GIVEN INFORMATION:
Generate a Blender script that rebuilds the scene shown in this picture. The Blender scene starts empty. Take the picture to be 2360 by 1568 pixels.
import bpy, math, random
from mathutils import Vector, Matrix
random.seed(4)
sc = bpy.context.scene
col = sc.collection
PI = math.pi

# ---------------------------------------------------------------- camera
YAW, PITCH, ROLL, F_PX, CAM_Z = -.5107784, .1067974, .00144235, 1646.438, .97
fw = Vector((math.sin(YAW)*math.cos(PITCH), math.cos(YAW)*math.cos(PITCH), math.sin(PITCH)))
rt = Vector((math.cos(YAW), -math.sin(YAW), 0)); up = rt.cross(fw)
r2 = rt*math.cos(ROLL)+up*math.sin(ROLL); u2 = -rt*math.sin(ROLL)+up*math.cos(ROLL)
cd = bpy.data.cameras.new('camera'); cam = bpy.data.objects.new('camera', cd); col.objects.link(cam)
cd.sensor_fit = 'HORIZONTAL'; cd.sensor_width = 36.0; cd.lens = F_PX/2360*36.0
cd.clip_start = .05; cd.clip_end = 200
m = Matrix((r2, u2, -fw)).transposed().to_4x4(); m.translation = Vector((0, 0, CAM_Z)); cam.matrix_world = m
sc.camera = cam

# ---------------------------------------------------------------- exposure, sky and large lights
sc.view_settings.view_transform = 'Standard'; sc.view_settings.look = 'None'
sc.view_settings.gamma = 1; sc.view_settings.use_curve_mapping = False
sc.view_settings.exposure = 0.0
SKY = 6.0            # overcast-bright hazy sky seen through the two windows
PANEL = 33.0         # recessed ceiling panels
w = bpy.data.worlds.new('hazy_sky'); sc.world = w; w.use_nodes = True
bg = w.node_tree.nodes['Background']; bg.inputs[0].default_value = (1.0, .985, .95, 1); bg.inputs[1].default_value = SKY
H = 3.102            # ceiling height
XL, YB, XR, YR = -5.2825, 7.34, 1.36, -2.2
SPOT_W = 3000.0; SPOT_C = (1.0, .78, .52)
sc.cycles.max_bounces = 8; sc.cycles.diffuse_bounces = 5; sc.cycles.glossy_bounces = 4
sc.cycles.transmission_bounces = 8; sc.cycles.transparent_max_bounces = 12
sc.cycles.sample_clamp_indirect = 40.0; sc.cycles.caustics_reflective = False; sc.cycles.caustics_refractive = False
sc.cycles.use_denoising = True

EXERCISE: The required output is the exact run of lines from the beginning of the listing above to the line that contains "sc.camera = cam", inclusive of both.

OUTPUT BELOW:
Generate a Blender script that rebuilds the scene shown in this picture. The Blender scene starts empty. Take the picture to be 2360 by 1568 pixels.
import bpy, math, random
from mathutils import Vector, Matrix
random.seed(4)
sc = bpy.context.scene
col = sc.collection
PI = math.pi

# ---------------------------------------------------------------- camera
YAW, PITCH, ROLL, F_PX, CAM_Z = -.5107784, .1067974, .00144235, 1646.438, .97
fw = Vector((math.sin(YAW)*math.cos(PITCH), math.cos(YAW)*math.cos(PITCH), math.sin(PITCH)))
rt = Vector((math.cos(YAW), -math.sin(YAW), 0)); up = rt.cross(fw)
r2 = rt*math.cos(ROLL)+up*math.sin(ROLL); u2 = -rt*math.sin(ROLL)+up*math.cos(ROLL)
cd = bpy.data.cameras.new('camera'); cam = bpy.data.objects.new('camera', cd); col.objects.link(cam)
cd.sensor_fit = 'HORIZONTAL'; cd.sensor_width = 36.0; cd.lens = F_PX/2360*36.0
cd.clip_start = .05; cd.clip_end = 200
m = Matrix((r2, u2, -fw)).transposed().to_4x4(); m.translation = Vector((0, 0, CAM_Z)); cam.matrix_world = m
sc.camera = cam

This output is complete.